## RAW DATA
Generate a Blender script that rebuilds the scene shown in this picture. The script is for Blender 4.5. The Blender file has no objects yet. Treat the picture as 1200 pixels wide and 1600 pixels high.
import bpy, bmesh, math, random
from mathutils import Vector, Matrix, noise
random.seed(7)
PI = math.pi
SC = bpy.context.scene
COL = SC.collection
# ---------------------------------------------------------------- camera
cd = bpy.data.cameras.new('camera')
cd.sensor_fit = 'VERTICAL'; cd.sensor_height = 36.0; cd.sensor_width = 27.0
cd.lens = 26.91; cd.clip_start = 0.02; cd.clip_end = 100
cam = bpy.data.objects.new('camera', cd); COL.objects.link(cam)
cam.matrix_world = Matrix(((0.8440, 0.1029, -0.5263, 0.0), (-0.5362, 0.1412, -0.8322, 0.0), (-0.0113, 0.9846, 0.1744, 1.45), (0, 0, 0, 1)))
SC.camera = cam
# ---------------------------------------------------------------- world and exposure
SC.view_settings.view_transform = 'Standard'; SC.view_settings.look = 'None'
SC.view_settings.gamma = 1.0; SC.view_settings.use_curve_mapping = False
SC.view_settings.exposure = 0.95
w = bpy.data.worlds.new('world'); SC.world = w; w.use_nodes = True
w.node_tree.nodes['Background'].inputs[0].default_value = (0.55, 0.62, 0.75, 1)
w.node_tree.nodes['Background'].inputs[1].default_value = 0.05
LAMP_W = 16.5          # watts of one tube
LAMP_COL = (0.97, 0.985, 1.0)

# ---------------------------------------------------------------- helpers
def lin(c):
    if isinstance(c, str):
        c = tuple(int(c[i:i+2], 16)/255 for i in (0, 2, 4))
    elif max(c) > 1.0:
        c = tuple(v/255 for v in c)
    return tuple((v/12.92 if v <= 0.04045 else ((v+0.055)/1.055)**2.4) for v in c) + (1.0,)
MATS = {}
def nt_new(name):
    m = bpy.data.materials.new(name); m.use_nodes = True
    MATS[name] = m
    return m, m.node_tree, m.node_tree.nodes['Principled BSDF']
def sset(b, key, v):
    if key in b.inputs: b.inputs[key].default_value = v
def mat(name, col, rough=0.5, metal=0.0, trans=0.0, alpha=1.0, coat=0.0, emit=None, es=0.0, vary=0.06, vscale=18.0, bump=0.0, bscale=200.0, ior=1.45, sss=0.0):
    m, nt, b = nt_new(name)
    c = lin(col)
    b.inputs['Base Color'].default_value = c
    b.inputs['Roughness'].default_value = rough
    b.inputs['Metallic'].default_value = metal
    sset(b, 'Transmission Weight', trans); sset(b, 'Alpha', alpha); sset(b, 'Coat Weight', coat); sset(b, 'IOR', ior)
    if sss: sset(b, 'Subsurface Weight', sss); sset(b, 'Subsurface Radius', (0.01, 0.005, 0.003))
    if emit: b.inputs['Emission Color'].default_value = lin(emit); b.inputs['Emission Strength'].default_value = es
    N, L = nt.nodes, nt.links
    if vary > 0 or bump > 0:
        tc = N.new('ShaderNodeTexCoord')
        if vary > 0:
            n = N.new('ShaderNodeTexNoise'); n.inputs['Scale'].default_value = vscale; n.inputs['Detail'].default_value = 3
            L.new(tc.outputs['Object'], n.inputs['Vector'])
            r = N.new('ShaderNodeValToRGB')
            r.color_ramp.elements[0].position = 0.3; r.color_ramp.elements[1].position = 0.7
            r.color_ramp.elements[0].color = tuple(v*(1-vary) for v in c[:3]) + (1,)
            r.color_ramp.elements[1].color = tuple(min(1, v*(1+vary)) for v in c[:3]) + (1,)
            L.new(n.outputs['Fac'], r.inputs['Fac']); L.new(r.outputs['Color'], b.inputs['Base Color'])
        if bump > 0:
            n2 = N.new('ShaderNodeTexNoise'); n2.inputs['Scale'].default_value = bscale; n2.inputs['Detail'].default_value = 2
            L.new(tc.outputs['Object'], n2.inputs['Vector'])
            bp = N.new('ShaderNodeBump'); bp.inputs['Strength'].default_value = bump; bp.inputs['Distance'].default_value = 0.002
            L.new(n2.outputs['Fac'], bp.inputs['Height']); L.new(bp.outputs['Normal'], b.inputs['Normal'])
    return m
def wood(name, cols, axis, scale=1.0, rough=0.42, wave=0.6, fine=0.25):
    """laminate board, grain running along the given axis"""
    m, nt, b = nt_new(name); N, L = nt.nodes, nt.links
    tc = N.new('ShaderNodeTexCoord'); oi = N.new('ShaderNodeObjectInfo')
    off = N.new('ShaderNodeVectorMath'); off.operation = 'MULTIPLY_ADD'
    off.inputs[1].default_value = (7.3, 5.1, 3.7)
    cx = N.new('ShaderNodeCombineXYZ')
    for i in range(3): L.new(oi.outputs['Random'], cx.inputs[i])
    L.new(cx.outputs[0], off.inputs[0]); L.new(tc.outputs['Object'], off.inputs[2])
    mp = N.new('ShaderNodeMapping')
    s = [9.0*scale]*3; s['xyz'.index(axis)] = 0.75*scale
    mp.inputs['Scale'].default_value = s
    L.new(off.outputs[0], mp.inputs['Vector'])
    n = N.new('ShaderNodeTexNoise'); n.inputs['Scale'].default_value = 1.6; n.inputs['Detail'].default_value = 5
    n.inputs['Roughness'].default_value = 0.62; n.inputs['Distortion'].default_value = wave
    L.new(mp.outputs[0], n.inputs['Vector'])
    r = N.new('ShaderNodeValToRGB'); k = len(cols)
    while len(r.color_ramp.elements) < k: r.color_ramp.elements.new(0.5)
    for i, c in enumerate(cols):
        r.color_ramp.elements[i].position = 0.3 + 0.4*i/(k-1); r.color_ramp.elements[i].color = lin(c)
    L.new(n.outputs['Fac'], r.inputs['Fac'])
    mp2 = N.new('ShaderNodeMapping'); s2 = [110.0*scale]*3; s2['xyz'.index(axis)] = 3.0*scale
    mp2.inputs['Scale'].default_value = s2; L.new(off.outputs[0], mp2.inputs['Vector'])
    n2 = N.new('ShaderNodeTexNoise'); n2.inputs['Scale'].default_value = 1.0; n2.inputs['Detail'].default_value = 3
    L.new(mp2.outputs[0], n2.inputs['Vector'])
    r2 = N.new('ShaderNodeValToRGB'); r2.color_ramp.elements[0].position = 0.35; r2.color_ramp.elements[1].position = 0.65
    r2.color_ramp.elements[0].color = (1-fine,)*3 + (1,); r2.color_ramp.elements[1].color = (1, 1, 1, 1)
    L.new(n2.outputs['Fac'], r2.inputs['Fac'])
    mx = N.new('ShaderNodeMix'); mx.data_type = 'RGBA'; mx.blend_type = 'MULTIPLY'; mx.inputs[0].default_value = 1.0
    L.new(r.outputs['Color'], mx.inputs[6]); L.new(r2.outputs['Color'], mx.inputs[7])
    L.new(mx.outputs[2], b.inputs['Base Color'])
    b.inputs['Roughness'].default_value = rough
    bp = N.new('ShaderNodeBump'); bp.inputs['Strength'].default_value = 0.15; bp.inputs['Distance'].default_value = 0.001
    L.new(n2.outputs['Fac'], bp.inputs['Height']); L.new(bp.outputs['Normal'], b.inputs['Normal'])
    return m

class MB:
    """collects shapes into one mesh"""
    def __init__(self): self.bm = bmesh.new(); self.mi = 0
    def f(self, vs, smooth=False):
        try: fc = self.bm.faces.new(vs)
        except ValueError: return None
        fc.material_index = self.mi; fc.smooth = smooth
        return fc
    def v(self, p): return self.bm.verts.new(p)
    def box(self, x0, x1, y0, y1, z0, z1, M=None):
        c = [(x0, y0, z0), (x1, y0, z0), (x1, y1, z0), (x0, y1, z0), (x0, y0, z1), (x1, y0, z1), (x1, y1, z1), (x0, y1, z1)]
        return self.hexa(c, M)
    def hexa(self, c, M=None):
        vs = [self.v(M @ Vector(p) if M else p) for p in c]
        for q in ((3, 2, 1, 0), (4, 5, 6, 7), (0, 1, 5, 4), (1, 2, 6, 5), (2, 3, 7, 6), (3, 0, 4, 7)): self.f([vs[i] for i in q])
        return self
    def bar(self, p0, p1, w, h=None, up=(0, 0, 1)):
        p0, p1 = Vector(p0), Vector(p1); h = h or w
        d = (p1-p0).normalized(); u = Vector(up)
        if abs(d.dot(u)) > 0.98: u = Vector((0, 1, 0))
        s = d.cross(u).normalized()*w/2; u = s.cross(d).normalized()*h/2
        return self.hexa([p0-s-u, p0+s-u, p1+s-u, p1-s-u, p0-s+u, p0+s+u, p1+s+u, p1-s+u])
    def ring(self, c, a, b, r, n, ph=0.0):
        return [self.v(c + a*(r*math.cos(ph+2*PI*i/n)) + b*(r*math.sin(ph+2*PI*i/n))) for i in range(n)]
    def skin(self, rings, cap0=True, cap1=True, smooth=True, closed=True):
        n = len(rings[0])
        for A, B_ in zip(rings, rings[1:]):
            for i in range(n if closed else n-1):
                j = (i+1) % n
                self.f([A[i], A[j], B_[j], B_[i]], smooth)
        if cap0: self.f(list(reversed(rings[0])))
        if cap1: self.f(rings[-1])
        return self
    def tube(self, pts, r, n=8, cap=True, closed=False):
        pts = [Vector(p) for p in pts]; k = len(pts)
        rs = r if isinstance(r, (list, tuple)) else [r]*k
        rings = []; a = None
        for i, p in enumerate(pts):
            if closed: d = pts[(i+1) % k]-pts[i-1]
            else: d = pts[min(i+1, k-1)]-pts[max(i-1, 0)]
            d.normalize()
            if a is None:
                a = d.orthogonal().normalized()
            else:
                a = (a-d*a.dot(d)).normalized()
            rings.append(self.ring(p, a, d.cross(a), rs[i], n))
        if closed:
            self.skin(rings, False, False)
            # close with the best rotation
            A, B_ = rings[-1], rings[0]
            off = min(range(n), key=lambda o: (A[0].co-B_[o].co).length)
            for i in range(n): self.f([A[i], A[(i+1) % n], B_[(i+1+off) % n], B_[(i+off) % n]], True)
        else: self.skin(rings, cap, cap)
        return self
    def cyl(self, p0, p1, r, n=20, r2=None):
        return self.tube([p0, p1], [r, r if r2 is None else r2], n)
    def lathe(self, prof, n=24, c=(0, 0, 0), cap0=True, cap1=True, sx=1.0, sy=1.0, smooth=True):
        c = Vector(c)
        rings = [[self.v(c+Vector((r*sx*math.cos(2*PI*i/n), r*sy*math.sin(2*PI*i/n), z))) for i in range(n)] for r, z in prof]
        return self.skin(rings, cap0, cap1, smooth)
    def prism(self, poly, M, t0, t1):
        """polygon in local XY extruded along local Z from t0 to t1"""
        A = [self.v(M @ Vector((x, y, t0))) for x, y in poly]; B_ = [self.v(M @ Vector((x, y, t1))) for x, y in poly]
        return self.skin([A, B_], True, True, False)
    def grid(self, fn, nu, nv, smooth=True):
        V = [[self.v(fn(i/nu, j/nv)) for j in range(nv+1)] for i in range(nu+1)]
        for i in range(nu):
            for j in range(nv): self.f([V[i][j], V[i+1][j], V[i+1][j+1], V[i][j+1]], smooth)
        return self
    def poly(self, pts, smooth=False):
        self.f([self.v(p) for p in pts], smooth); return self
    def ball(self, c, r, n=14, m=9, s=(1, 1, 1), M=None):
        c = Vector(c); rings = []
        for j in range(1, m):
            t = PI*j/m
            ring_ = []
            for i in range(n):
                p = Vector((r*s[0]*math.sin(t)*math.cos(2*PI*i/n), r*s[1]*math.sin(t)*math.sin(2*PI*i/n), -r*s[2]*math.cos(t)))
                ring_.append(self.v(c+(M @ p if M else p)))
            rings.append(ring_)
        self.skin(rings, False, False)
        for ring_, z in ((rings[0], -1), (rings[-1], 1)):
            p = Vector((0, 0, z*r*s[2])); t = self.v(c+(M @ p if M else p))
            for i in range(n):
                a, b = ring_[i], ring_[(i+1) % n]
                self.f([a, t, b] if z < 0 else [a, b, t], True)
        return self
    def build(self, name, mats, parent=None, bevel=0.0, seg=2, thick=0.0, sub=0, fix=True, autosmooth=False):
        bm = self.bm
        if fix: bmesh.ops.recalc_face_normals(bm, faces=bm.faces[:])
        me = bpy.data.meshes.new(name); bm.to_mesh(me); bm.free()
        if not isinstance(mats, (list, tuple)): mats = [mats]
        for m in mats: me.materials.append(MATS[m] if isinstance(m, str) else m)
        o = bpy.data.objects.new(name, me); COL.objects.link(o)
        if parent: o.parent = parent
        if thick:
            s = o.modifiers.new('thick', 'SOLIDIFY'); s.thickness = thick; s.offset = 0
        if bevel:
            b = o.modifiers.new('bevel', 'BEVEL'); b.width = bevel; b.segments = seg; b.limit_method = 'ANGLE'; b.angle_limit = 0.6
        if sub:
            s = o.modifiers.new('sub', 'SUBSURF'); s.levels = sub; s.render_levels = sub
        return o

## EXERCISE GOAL
Extract exactly the leading lines of the data, stopping at and including the line with "LAMP_COL = (0.97, 0.985, 1.0)".

## FINISHED ANSWER
Generate a Blender script that rebuilds the scene shown in this picture. The script is for Blender 4.5. The Blender file has no objects yet. Treat the picture as 1200 pixels wide and 1600 pixels high.
import bpy, bmesh, math, random
from mathutils import Vector, Matrix, noise
random.seed(7)
PI = math.pi
SC = bpy.context.scene
COL = SC.collection
# ---------------------------------------------------------------- camera
cd = bpy.data.cameras.new('camera')
cd.sensor_fit = 'VERTICAL'; cd.sensor_height = 36.0; cd.sensor_width = 27.0
cd.lens = 26.91; cd.clip_start = 0.02; cd.clip_end = 100
cam = bpy.data.objects.new('camera', cd); COL.objects.link(cam)
cam.matrix_world = Matrix(((0.8440, 0.1029, -0.5263, 0.0), (-0.5362, 0.1412, -0.8322, 0.0), (-0.0113, 0.9846, 0.1744, 1.45), (0, 0, 0, 1)))
SC.camera = cam
# ---------------------------------------------------------------- world and exposure
SC.view_settings.view_transform = 'Standard'; SC.view_settings.look = 'None'
SC.view_settings.gamma = 1.0; SC.view_settings.use_curve_mapping = False
SC.view_settings.exposure = 0.95
w = bpy.data.worlds.new('world'); SC.world = w; w.use_nodes = True
w.node_tree.nodes['Background'].inputs[0].default_value = (0.55, 0.62, 0.75, 1)
w.node_tree.nodes['Background'].inputs[1].default_value = 0.05
LAMP_W = 16.5          # watts of one tube
LAMP_COL = (0.97, 0.985, 1.0)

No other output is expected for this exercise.